When I first saw PACIFIC RIM, the 2013 interdimensional kaiju classic, I was in my 30s, but the kid in me could not get enough of it. It felt like Guillermo del Toro made a movie just for her—for all of us who once smashed our toys together and imagined whole cities tumbling down, who knew deep down that monsters and mechs were joyful creatures at their core.
What surprised me most about PACIFIC RIM, though, wasn’t just how much it honored that childlike glee. It was how much heart it brought to the fight—how the movie’s soul lived not just in the spectacle of the action, but in the quiet moments where two people come together and face their monsters—inside and out.

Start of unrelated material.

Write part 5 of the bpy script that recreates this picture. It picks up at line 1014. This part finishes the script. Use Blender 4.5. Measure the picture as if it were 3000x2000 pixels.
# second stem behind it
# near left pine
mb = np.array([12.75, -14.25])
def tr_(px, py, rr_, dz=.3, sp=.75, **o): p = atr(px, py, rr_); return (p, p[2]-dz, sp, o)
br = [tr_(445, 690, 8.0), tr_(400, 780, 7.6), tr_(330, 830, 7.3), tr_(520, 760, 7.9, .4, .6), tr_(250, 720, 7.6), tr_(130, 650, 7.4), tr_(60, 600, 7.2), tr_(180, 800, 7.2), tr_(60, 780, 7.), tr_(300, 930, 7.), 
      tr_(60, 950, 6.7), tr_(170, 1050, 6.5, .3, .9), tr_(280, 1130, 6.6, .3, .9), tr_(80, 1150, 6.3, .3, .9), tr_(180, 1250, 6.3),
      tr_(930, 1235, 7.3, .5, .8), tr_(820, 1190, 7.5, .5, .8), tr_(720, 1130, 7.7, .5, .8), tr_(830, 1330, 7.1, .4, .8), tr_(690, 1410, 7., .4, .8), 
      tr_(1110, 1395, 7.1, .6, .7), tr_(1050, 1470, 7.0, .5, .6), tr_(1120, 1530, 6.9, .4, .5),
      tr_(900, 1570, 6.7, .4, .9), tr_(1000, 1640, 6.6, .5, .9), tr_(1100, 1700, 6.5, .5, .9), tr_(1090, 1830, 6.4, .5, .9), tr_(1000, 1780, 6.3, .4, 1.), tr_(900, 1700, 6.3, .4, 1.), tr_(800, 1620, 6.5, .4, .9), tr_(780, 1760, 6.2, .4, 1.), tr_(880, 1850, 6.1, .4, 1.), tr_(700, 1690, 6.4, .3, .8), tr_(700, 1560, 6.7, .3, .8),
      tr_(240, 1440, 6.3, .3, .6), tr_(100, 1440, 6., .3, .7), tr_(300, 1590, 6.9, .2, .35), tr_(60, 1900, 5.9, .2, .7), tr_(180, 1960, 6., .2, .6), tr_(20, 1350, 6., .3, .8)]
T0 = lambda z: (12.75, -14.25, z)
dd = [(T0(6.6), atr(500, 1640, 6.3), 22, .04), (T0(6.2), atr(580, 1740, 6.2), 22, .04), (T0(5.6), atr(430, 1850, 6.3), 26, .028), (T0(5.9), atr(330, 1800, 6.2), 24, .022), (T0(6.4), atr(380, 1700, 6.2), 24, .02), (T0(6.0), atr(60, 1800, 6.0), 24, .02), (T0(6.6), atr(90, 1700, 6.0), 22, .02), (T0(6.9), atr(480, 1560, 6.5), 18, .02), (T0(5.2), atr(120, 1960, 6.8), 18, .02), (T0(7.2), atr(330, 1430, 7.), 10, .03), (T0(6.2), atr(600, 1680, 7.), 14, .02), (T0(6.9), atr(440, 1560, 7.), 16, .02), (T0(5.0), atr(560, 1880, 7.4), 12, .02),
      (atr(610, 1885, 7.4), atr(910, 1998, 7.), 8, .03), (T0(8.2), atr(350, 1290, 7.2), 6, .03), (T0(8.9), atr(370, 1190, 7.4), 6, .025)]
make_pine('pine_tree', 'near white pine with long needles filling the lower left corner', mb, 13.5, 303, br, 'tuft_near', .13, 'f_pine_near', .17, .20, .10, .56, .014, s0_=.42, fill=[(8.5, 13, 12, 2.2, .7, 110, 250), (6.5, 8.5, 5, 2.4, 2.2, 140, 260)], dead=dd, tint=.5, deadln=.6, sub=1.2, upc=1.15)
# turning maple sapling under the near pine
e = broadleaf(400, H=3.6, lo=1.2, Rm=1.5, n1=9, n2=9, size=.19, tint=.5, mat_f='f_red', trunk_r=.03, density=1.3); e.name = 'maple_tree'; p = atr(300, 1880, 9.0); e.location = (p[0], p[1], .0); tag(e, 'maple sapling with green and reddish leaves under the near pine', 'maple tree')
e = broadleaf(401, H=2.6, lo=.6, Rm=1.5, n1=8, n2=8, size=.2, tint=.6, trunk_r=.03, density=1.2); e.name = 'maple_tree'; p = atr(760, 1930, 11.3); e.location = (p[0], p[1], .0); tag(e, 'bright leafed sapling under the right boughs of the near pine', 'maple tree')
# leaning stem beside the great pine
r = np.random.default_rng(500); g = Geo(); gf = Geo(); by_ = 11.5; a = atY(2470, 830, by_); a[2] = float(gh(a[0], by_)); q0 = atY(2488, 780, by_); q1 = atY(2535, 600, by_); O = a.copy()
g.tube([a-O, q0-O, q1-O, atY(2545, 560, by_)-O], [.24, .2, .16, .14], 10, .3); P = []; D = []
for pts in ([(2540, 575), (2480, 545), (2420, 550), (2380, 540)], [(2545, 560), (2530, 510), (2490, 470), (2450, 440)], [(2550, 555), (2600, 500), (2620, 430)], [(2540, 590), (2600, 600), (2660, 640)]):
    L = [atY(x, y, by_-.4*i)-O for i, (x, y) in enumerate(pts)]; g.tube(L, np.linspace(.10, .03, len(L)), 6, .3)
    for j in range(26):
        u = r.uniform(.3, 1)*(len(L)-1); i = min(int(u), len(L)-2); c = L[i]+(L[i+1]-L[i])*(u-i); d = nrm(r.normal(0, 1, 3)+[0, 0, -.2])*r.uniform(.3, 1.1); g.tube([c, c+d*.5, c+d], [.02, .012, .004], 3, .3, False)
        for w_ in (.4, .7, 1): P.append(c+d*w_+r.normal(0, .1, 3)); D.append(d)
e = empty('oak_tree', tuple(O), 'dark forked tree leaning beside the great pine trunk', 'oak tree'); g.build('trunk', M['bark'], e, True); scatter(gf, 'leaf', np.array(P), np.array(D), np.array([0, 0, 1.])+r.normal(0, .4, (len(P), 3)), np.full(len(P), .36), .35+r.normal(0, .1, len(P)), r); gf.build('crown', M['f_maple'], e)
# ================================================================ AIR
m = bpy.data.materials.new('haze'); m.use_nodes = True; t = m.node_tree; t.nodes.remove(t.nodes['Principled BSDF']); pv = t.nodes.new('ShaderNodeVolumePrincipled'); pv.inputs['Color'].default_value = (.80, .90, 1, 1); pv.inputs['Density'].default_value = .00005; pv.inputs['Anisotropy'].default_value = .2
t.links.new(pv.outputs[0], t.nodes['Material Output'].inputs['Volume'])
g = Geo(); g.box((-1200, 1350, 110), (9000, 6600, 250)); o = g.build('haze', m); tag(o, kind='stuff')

From the opening shot, PACIFIC RIM feels like a love letter to those childhood battles. Its world is big and strange and completely sincere: skyscraper-sized monsters crawl from the ocean and lay waste to everything in sight. Humanity answers not with subtlety but with style—building equally massive, gleaming robots called Jaegers to punch the kaiju back from whence they came.
And oh, does it deliver. The designs of the Jaegers and kaiju alike are imaginative and iconic, their movements weighty and brutal. The mood is broody, the actors dirty, the whole world at once drowning and on fire. It’s easy to forget now, when every summer movie feels like it has to prove how gritty and grounded it is, just how refreshing it was to see something this bold, bright, and undeniably over the top.
But PACIFIC RIM is more than a spectacle. It’s also a surprisingly intimate story about connection, grief, and healing. The concept of the Drift—the neural bridge between two Jaeger pilots—isn’t just a clever sci-fi device. It’s a metaphor for what it takes to survive catastrophe: opening yourself up to someone else, even when it hurts, maybe especially when it hurts.
Raleigh and Mako, two of our central characters, form a partnership that is the beating heart of the movie. Like everyone else in this futuristic wasteland, both are carrying trauma collected after years and years of assaults on society and its citizens. Both characters are hurt and reluctant to trust. Both really love beating the shit out of alien lizards. Both are vulnerable and hesitant and angry and eventually they are all those things—together.
That’s what elevates PACIFIC RIM above so many of its imitators. It understands that kaiju movies have always been about more than monsters. They’re about us—our fears, our flaws, our resilience. From Godzilla’s atomic grief to Mothra’s righteous fury, the best kaiju films have always reflected the ways we wrestle with disaster. PACIFIC RIM just adds another layer: what it takes to heal from a lifetime of those disasters.
On the surface, kaiju movies are about destruction. But at their center, they’ve always been about creation—what kind of world we want to build after the rubble settles. PACIFIC RIM understands that. It doesn’t just revel in the chaos of the fight. It asks what it means to stand side-by-side in the middle of it.
That’s why it resonates with me so deeply—still, more than a decade after its release—not just as a fan of the genre, but as that kid on the carpet, carrying out mini battles with toys amidst the very real disasters of a young life: friendship, family, loneliness, the earliest aches of trauma, and the very real need for connection in the face of it.
Four decades later, I can still feel the carpet under my knees. I can still see the frogs and the Transformers and the Lego towers coming down. When the credits rolled on PACIFIC RIM during my most recent watch, I was reminded that there’s nothing wrong with finding joy in the awe of it all, and nothing weak about admitting you need someone in your corner when the monsters come.
Because when the world feels like it’s ending, maybe the best thing we can do is find someone to buddy up with—and fight what comes together.